MP: I’m realizing more and more that I actually have some musical roots, namely the Danish folk songbook tradition – a collection of folk music and classic Scandinavian hymns. And the harmonic landscape and the melodic character of this music is deep within me, but I only discovered recently that this is the case. I had a bit of an aha moment realizing that I hear everything through this music that was with me from my earliest childhood. I think I’m maybe just trying to recreate the feeling I had hearing some of these powerful melodies for the first time.
Every day I look to write a little bit if I can. I feel I’m on a lifelong search for little melody bits and harmony that is surprising or at least satisfying somehow. And often the road to finding these superficially very simple elements is very very long and requires so much time, deep listening and dedication. I always felt like I was more a songwriter than a composer. I always set out again and again trying to write the strongest, most powerful melody I could, and I’ve been doing that since I was a kid. But for me this always means some kind of chromaticism and often some kind of harmonic twist or turn that at least takes me by surprise and therefor touches me.

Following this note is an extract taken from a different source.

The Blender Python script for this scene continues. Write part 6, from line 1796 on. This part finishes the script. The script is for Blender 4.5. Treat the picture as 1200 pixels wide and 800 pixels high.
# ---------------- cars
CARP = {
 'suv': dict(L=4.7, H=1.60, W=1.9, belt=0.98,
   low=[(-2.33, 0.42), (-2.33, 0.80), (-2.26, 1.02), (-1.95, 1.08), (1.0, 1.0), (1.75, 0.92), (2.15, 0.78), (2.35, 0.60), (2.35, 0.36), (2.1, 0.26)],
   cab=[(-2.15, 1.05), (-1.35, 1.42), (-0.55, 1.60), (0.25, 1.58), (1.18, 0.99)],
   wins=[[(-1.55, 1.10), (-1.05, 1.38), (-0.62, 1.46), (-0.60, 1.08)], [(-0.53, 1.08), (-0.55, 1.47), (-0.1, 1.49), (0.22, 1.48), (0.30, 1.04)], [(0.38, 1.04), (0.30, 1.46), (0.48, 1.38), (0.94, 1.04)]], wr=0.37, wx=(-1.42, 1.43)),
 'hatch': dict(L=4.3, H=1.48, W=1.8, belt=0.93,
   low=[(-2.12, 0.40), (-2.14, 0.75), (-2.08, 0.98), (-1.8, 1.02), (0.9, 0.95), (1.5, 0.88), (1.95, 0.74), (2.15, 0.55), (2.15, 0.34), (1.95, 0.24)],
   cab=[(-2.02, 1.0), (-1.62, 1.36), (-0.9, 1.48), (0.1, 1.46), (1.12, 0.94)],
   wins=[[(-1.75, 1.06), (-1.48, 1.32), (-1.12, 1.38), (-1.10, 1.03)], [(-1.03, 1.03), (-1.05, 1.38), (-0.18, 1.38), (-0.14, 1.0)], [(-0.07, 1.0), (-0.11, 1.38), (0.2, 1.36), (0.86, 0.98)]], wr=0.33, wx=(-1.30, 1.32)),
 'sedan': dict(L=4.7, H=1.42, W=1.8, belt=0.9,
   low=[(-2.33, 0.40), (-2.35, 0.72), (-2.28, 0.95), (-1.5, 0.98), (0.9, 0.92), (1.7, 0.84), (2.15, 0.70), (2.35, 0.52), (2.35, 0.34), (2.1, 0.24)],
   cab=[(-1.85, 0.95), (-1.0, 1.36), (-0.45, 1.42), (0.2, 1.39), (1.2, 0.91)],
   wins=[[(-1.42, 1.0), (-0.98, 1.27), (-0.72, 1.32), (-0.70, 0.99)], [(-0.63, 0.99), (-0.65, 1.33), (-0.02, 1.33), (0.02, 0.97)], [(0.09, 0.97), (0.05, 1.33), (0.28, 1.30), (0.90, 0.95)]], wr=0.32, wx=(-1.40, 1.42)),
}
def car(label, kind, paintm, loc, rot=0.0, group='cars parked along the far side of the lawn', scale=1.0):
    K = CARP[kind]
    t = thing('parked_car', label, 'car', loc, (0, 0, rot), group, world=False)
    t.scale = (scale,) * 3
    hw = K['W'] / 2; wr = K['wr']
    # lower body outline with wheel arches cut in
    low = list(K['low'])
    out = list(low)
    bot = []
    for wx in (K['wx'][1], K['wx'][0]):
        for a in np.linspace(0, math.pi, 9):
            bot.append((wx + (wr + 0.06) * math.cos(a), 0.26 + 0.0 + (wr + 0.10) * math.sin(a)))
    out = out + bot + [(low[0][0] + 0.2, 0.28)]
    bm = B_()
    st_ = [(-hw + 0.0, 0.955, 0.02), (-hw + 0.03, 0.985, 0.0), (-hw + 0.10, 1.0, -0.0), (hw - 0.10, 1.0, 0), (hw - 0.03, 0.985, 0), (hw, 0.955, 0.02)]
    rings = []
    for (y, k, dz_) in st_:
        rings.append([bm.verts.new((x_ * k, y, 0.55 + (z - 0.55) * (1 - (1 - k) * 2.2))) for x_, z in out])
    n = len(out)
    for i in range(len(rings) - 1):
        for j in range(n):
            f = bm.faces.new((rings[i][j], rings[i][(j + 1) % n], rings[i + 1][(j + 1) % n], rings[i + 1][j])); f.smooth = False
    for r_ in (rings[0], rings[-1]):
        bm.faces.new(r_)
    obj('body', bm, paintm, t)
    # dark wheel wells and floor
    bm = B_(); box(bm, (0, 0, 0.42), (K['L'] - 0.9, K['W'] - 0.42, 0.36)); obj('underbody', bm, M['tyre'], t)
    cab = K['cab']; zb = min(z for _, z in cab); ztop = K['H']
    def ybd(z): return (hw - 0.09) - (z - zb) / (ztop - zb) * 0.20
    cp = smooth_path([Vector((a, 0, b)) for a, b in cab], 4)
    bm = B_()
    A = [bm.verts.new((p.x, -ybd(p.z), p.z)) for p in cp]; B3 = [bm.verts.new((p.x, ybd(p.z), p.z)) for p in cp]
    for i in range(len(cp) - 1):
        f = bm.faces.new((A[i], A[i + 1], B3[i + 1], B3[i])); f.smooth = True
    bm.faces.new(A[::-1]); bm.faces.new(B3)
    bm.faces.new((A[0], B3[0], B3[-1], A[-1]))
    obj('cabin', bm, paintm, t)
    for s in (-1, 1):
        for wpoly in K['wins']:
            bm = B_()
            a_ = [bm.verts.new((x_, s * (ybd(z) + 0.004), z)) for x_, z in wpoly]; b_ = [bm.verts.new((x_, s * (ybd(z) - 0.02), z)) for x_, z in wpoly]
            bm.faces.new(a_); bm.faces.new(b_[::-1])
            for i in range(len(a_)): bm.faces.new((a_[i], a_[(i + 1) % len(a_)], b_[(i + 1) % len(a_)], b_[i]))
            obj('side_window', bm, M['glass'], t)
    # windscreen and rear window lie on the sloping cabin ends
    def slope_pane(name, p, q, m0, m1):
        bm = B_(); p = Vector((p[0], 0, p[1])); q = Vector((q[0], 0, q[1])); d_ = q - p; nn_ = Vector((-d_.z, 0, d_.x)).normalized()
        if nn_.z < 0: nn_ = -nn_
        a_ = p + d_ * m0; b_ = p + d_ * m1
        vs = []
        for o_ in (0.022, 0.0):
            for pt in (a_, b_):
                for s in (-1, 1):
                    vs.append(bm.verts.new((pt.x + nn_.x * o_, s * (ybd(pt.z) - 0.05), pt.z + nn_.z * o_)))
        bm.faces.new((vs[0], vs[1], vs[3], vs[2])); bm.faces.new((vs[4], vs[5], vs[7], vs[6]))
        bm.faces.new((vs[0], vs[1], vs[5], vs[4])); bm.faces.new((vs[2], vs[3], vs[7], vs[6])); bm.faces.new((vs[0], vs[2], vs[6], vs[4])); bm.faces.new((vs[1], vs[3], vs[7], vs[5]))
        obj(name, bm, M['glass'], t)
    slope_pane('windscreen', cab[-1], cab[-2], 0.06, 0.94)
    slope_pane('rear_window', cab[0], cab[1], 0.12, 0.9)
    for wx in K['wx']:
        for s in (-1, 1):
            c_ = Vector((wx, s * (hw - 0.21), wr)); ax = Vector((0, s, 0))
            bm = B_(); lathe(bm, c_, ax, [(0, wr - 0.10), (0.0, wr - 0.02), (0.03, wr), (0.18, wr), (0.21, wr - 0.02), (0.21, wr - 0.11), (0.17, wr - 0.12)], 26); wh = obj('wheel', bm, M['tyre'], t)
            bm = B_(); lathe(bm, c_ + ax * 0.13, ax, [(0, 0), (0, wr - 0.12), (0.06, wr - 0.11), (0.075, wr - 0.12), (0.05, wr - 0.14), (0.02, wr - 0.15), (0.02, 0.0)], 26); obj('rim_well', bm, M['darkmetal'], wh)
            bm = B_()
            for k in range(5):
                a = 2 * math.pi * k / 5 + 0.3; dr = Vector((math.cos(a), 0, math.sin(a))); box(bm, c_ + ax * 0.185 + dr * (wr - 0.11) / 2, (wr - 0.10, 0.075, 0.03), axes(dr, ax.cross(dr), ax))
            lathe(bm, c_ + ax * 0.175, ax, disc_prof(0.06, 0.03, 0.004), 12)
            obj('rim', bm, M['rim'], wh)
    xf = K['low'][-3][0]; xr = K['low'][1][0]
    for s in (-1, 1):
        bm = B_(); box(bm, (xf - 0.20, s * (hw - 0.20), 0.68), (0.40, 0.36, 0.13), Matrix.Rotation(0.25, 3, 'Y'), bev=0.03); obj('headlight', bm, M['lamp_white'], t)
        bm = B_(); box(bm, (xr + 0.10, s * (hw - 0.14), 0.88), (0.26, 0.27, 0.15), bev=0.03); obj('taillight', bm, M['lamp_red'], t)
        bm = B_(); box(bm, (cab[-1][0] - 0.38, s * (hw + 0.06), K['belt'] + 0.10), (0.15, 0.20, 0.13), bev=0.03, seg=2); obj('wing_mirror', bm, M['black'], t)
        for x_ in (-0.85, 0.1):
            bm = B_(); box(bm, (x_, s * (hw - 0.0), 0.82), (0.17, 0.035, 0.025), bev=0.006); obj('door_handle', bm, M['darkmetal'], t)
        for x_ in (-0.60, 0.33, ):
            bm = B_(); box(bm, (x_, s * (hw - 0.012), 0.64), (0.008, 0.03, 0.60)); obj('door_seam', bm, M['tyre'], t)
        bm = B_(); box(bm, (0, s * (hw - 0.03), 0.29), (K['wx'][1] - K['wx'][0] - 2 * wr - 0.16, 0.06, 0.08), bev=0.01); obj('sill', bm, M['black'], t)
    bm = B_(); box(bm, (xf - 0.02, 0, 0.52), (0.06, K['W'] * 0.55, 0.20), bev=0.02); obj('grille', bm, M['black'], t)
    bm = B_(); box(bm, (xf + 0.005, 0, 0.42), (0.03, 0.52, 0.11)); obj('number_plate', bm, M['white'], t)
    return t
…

So for me there is a nice mystery in why this process of writing from a blank canvas, just me and guitar trying to write a song, keeps being fresh. It’s like a lifelong relationship between the guitar, music and me. “We” sit down and go “OK, so where are we at now?” And I feel that if “we” are in tune or can get in tune then I’ll write something that I like and that I care enough about to document on a record. I almost never work with any preconceived ideas or formulas, however I will often explore a harmonic idea or any musical curiosity I might have picked up, often from classical pieces. But my guide is always melody, step by step, slowly, and a feeling of being honest as well. So my process is just the same after all the years, but how I might prepare myself and fill myself with inspiration is absolutely different even from week to week.